:: DATASET SECTION ::
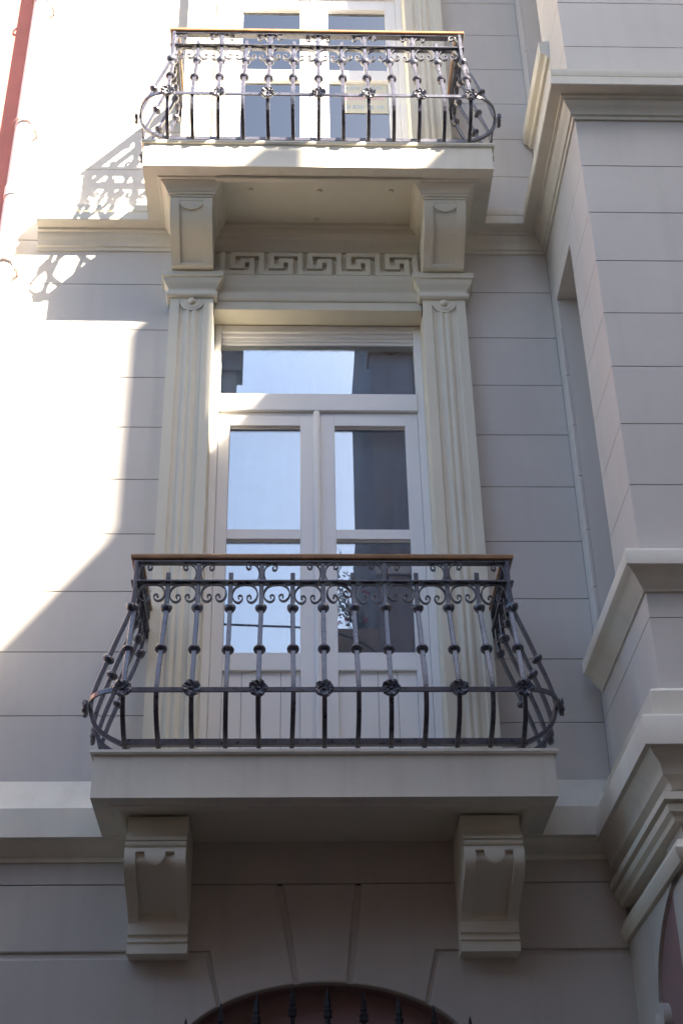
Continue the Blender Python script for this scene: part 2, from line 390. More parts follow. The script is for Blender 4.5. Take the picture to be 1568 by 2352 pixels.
def surf_at(prof, z):
    for a, b in zip(prof[:-1], prof[1:]):
        if b[1] <= z <= a[1] and a[1] != b[1]: return a[0]+(b[0]-a[0])*(a[1]-z)/(a[1]-b[1])
    return prof[-1][0]
def tongue(part, xm, prof, zc, r, d, m='trim', rz=None):
    """half disc plate that follows the console face, flush with its margins"""
    V = []; F = []; n = 12; rz = rz or r
    rows = 6
    for j in range(rows+1):
        z = zc-rz*j/rows; hw = r*math.sqrt(max(0.0004, 1-(j/rows)**2))
        y = surf_at(prof, z)
        for i in range(n+1):
            x = xm-hw+2*hw*i/n; V.append((x, y+.0005, z))
    base = len(V)
    for (x, y, z) in list(V): V.append((x, y+d, z+d*.7))
    for j in range(rows):
        for i in range(n): F.append((j*(n+1)+i, j*(n+1)+i+1, (j+1)*(n+1)+i+1, (j+1)*(n+1)+i))
    ring = [i for i in range(n+1)]+[j*(n+1)+n for j in range(1, rows+1)]+[rows*(n+1)+i for i in range(n-1, -1, -1)]+[j*(n+1) for j in range(rows-1, 0, -1)]
    for a, b in zip(ring, ring[1:]+ring[:1]): F.append((a, b, b+base, a+base))
    SUB(obj('tongue', mesh('tongue', V, F, m, True)), part)
lowp = [(-.385, 4.1125), (-.388, 4.085)]+dense([(-.388, 4.07), (-.40, 4.03), (-.435, 4.00), (-.448, 3.985)], 3)+[(-.448, 3.974), (-.436, 3.972), (-.436, 3.966)]+arc(-.440, 3.956, .014, 90, 250, 5)+[(-.436, 3.940), (-.446, 3.938)] + \
    dense([(-.455, 3.930), (-.468, 3.907), (-.470, 3.875), (-.455, 3.845), (-.415, 3.812), (-.35, 3.782), (-.28, 3.758), (-.21, 3.732), (-.155, 3.702), (-.128, 3.675)], 3)+[(-.124, 3.625), (-.108, 3.618), (-.106, 3.606), (-.118, 3.602), (-.120, 3.590), (-.108, 3.586), (-.108, 3.580), (-.118, 3.576), (-.118, 3.535)]
_p = push(lowp, 3.912, 3.69, .026); _k = next(i for i, q in enumerate(lowp) if q[1] < 3.912 and i > 8)
lows = lowp[:_k]+[(surf_at(lowp, 3.9121), 3.9121), (surf_at(lowp, 3.9121)+.026, 3.912)]+[q for q in _p[_k:] if q[1] < 3.911]
for a, b in ((CX-.938, CX-.652), (CX+.655, CX+.938)):
    cs = console(a, b, lowp, lows, None, None, .052)
    tongue(cs, (a+b)/2, lowp, 3.9118, .050, .026, rz=.064)
upp = [(-.462, 8.155)]+dense([(-.462, 8.145), (-.460, 8.10), (-.440, 8.05), (-.405, 8.0), (-.362, 7.960), (-.312, 7.930), (-.262, 7.905), (-.215, 7.875), (-.178, 7.838)], 4)
ups = push(upp, 8.118, 7.845, .012)
ups = [(y, z) for y, z in ups]
for a, b in ((XL+.006, IL-.006), (IR+.006, XR-.006)):
    cs = console(a, b, upp, ups, None, None, .056)
    tongue(cs, (a+b)/2, upp, 8.118, .078, .02, rz=.055)
    hp = [(-.03, 8.150), (.006, 8.150), (.008, 8.162), (.018, 8.166), (.018, 8.178), (.028, 8.184), (.034, 8.205), (.052, 8.228), (.062, 8.236), (.064, 8.262), (-.03, 8.262)]
    V, F = sweepvf([(a, .0), (a, -.462), (b, -.462), (b, .0)], hp)
    SUB(obj('console_cap', mesh('console_cap', V, F, 'trim', True)), cs)
    SUB(box('console_core', a+.01, b-.01, -.455, .01, 8.15, 8.262, 'trim'), cs)

# ---------------------------------------------------------------- balcony doors
def balcony_door(z0, ztr0, ztr1, zhead, lt, m0, m1, lk1, lk0, label, cur='haze_curtain'):
    """z0 floor; transom ztr0..ztr1; zhead frame head underside; lt leaf glass top; m0..m1 muntin; lk0..lk1 lock rail"""
    yf = .125
    xs0, xs1 = IL, IR; J = .046
    d = H(boxes('balcony_door', [(xs0, xs0+J, yf, yf+.10, z0, zhead+.09), (xs1-J, xs1, yf, yf+.10, z0, zhead+.09), (xs0+J, xs1-J, yf, yf+.10, zhead+.035, zhead+.09)], 'door', None, .003))
    SUB(tag(d), HOUSE) if False else None
    def sub(o): return SUB(o, d)
    sub(boxes('head_bead', [(xs0+J, xs1-J, yf+.016, yf+.10, zhead+.008, zhead+.034), (xs0+J, xs1-J, yf+.030, yf+.10, zhead-.016, zhead+.008), (xs0+J, xs1-J, yf+.036, yf+.10, zhead-.040, zhead-.018)], 'door', None, .002))  # lowest bead added in place of the dark soffit reflection
    sub(box('transom', xs0+J, xs1-J, yf-.012, yf+.10, ztr0, ztr1, 'door', None, .004))
    a, b = xs0+J, xs1-J
    gL, gL1, gR, gR1 = CX-.543, CX-.112, CX+.098, CX+.532
    def leaf(x0, x1, g0, g1):
        yl = yf+.012
        sub(boxes('door_leaf', [(x0, g0, yl, yl+.05, z0+.012, ztr0-.003), (g1, x1, yl, yl+.05, z0+.012, ztr0-.003),
            (g0, g1, yl, yl+.05, lt, ztr0-.003), (g0, g1, yl+.004, yl+.05, m0, m1), (g0, g1, yl, yl+.05, lk0, lk1), (g0, g1, yl, yl+.05, z0+.012, z0+.11)], 'door', None, .0025))
        sub(boxes('glazing_bead', [(g0, g1, yl+.022, yl+.034, lt-.010, lt), (g0, g1, yl+.022, yl+.034, m0-.010, m0)], 'door'))
        for u0, u1 in ((m1, lt-.010), (lk1, m0-.010)):
            sub(box('pane', g0, g1, yl+.032, yl+.038, u0, u1, 'glass'))
        n = 4; wdt = (g1-g0)/n
        for i in range(n): sub(box('panel_board', g0+wdt*i+.0012, g0+wdt*(i+1)-.0012, yl+.020, yl+.032, z0+.11, lk0, 'door', None, .002))
        sub(box('panel_backing', g0, g1, yl+.034, yl+.042, z0+.11, lk0, 'joint'))
    leaf(a+.002, CX-.012, gL, gL1); leaf(CX-.010, b-.002, gR, gR1)
    V, F = prism([(CX-.021+x, y) for x, y in [(-.0, yf+.02), (0, yf+.002), (.006, yf-.008), (.021, yf-.013), (.036, yf-.008), (.042, yf+.002), (.042, yf+.02)]], 'z', z0+.02, ztr0-.004)
    ast = sub(obj('astragal', mesh('astragal', V, F, 'door', True))); ast.location = (-.011, 0, 0)
    sub(box('transom_pane', a, b, yf+.046, yf+.052, ztr1, zhead+.02, 'glass'))
    V = []; F = []; n = 150
    for i in range(n+1):
        x = a+.004+(b-a-.008)*i/n; y = .285+.010*math.sin(x*33)+.003*math.sin(x*71+1)
        V += [(x, y, z0+.03), (x, y+.01*math.sin(x*31), zhead)]
    for i in range(n): F.append((2*i, 2*i+2, 2*i+3, 2*i+1))
    sub(obj('haze_curtain', mesh('haze_curtain', V, F, cur, True)))  # added only to brighten the glass from behind
    if label: d['label'] = label
    return d
balcony_door(SLAB1+.015, 6.920, 7.050, 7.515, 6.820, 6.005, 6.072, 5.262, 5.152, None)
balcony_door(SLAB2+.015, 10.86, 10.99, 11.55, 10.745, 9.955, 10.065, 9.30, 9.19, None, 'haze_curtain_dark')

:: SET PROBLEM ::
Retype everything in the material word for word, minus pictures.

:: EXPECTED OUTPUT ::
Continue the Blender Python script for this scene: part 2, from line 390. More parts follow. The script is for Blender 4.5. Take the picture to be 1568 by 2352 pixels.
def surf_at(prof, z):
    for a, b in zip(prof[:-1], prof[1:]):
        if b[1] <= z <= a[1] and a[1] != b[1]: return a[0]+(b[0]-a[0])*(a[1]-z)/(a[1]-b[1])
    return prof[-1][0]
def tongue(part, xm, prof, zc, r, d, m='trim', rz=None):
    """half disc plate that follows the console face, flush with its margins"""
    V = []; F = []; n = 12; rz = rz or r
    rows = 6
    for j in range(rows+1):
        z = zc-rz*j/rows; hw = r*math.sqrt(max(0.0004, 1-(j/rows)**2))
        y = surf_at(prof, z)
        for i in range(n+1):
            x = xm-hw+2*hw*i/n; V.append((x, y+.0005, z))
    base = len(V)
    for (x, y, z) in list(V): V.append((x, y+d, z+d*.7))
    for j in range(rows):
        for i in range(n): F.append((j*(n+1)+i, j*(n+1)+i+1, (j+1)*(n+1)+i+1, (j+1)*(n+1)+i))
    ring = [i for i in range(n+1)]+[j*(n+1)+n for j in range(1, rows+1)]+[rows*(n+1)+i for i in range(n-1, -1, -1)]+[j*(n+1) for j in range(rows-1, 0, -1)]
    for a, b in zip(ring, ring[1:]+ring[:1]): F.append((a, b, b+base, a+base))
    SUB(obj('tongue', mesh('tongue', V, F, m, True)), part)
lowp = [(-.385, 4.1125), (-.388, 4.085)]+dense([(-.388, 4.07), (-.40, 4.03), (-.435, 4.00), (-.448, 3.985)], 3)+[(-.448, 3.974), (-.436, 3.972), (-.436, 3.966)]+arc(-.440, 3.956, .014, 90, 250, 5)+[(-.436, 3.940), (-.446, 3.938)] + \
    dense([(-.455, 3.930), (-.468, 3.907), (-.470, 3.875), (-.455, 3.845), (-.415, 3.812), (-.35, 3.782), (-.28, 3.758), (-.21, 3.732), (-.155, 3.702), (-.128, 3.675)], 3)+[(-.124, 3.625), (-.108, 3.618), (-.106, 3.606), (-.118, 3.602), (-.120, 3.590), (-.108, 3.586), (-.108, 3.580), (-.118, 3.576), (-.118, 3.535)]
_p = push(lowp, 3.912, 3.69, .026); _k = next(i for i, q in enumerate(lowp) if q[1] < 3.912 and i > 8)
lows = lowp[:_k]+[(surf_at(lowp, 3.9121), 3.9121), (surf_at(lowp, 3.9121)+.026, 3.912)]+[q for q in _p[_k:] if q[1] < 3.911]
for a, b in ((CX-.938, CX-.652), (CX+.655, CX+.938)):
    cs = console(a, b, lowp, lows, None, None, .052)
    tongue(cs, (a+b)/2, lowp, 3.9118, .050, .026, rz=.064)
upp = [(-.462, 8.155)]+dense([(-.462, 8.145), (-.460, 8.10), (-.440, 8.05), (-.405, 8.0), (-.362, 7.960), (-.312, 7.930), (-.262, 7.905), (-.215, 7.875), (-.178, 7.838)], 4)
ups = push(upp, 8.118, 7.845, .012)
ups = [(y, z) for y, z in ups]
for a, b in ((XL+.006, IL-.006), (IR+.006, XR-.006)):
    cs = console(a, b, upp, ups, None, None, .056)
    tongue(cs, (a+b)/2, upp, 8.118, .078, .02, rz=.055)
    hp = [(-.03, 8.150), (.006, 8.150), (.008, 8.162), (.018, 8.166), (.018, 8.178), (.028, 8.184), (.034, 8.205), (.052, 8.228), (.062, 8.236), (.064, 8.262), (-.03, 8.262)]
    V, F = sweepvf([(a, .0), (a, -.462), (b, -.462), (b, .0)], hp)
    SUB(obj('console_cap', mesh('console_cap', V, F, 'trim', True)), cs)
    SUB(box('console_core', a+.01, b-.01, -.455, .01, 8.15, 8.262, 'trim'), cs)

# ---------------------------------------------------------------- balcony doors
def balcony_door(z0, ztr0, ztr1, zhead, lt, m0, m1, lk1, lk0, label, cur='haze_curtain'):
    """z0 floor; transom ztr0..ztr1; zhead frame head underside; lt leaf glass top; m0..m1 muntin; lk0..lk1 lock rail"""
    yf = .125
    xs0, xs1 = IL, IR; J = .046
    d = H(boxes('balcony_door', [(xs0, xs0+J, yf, yf+.10, z0, zhead+.09), (xs1-J, xs1, yf, yf+.10, z0, zhead+.09), (xs0+J, xs1-J, yf, yf+.10, zhead+.035, zhead+.09)], 'door', None, .003))
    SUB(tag(d), HOUSE) if False else None
    def sub(o): return SUB(o, d)
    sub(boxes('head_bead', [(xs0+J, xs1-J, yf+.016, yf+.10, zhead+.008, zhead+.034), (xs0+J, xs1-J, yf+.030, yf+.10, zhead-.016, zhead+.008), (xs0+J, xs1-J, yf+.036, yf+.10, zhead-.040, zhead-.018)], 'door', None, .002))  # lowest bead added in place of the dark soffit reflection
    sub(box('transom', xs0+J, xs1-J, yf-.012, yf+.10, ztr0, ztr1, 'door', None, .004))
    a, b = xs0+J, xs1-J
    gL, gL1, gR, gR1 = CX-.543, CX-.112, CX+.098, CX+.532
    def leaf(x0, x1, g0, g1):
        yl = yf+.012
        sub(boxes('door_leaf', [(x0, g0, yl, yl+.05, z0+.012, ztr0-.003), (g1, x1, yl, yl+.05, z0+.012, ztr0-.003),
            (g0, g1, yl, yl+.05, lt, ztr0-.003), (g0, g1, yl+.004, yl+.05, m0, m1), (g0, g1, yl, yl+.05, lk0, lk1), (g0, g1, yl, yl+.05, z0+.012, z0+.11)], 'door', None, .0025))
        sub(boxes('glazing_bead', [(g0, g1, yl+.022, yl+.034, lt-.010, lt), (g0, g1, yl+.022, yl+.034, m0-.010, m0)], 'door'))
        for u0, u1 in ((m1, lt-.010), (lk1, m0-.010)):
            sub(box('pane', g0, g1, yl+.032, yl+.038, u0, u1, 'glass'))
        n = 4; wdt = (g1-g0)/n
        for i in range(n): sub(box('panel_board', g0+wdt*i+.0012, g0+wdt*(i+1)-.0012, yl+.020, yl+.032, z0+.11, lk0, 'door', None, .002))
        sub(box('panel_backing', g0, g1, yl+.034, yl+.042, z0+.11, lk0, 'joint'))
    leaf(a+.002, CX-.012, gL, gL1); leaf(CX-.010, b-.002, gR, gR1)
    V, F = prism([(CX-.021+x, y) for x, y in [(-.0, yf+.02), (0, yf+.002), (.006, yf-.008), (.021, yf-.013), (.036, yf-.008), (.042, yf+.002), (.042, yf+.02)]], 'z', z0+.02, ztr0-.004)
    ast = sub(obj('astragal', mesh('astragal', V, F, 'door', True))); ast.location = (-.011, 0, 0)
    sub(box('transom_pane', a, b, yf+.046, yf+.052, ztr1, zhead+.02, 'glass'))
    V = []; F = []; n = 150
    for i in range(n+1):
        x = a+.004+(b-a-.008)*i/n; y = .285+.010*math.sin(x*33)+.003*math.sin(x*71+1)
        V += [(x, y, z0+.03), (x, y+.01*math.sin(x*31), zhead)]
    for i in range(n): F.append((2*i, 2*i+2, 2*i+3, 2*i+1))
    sub(obj('haze_curtain', mesh('haze_curtain', V, F, cur, True)))  # added only to brighten the glass from behind
    if label: d['label'] = label
    return d
balcony_door(SLAB1+.015, 6.920, 7.050, 7.515, 6.820, 6.005, 6.072, 5.262, 5.152, None)
balcony_door(SLAB2+.015, 10.86, 10.99, 11.55, 10.745, 9.955, 10.065, 9.30, 9.19, None, 'haze_curtain_dark')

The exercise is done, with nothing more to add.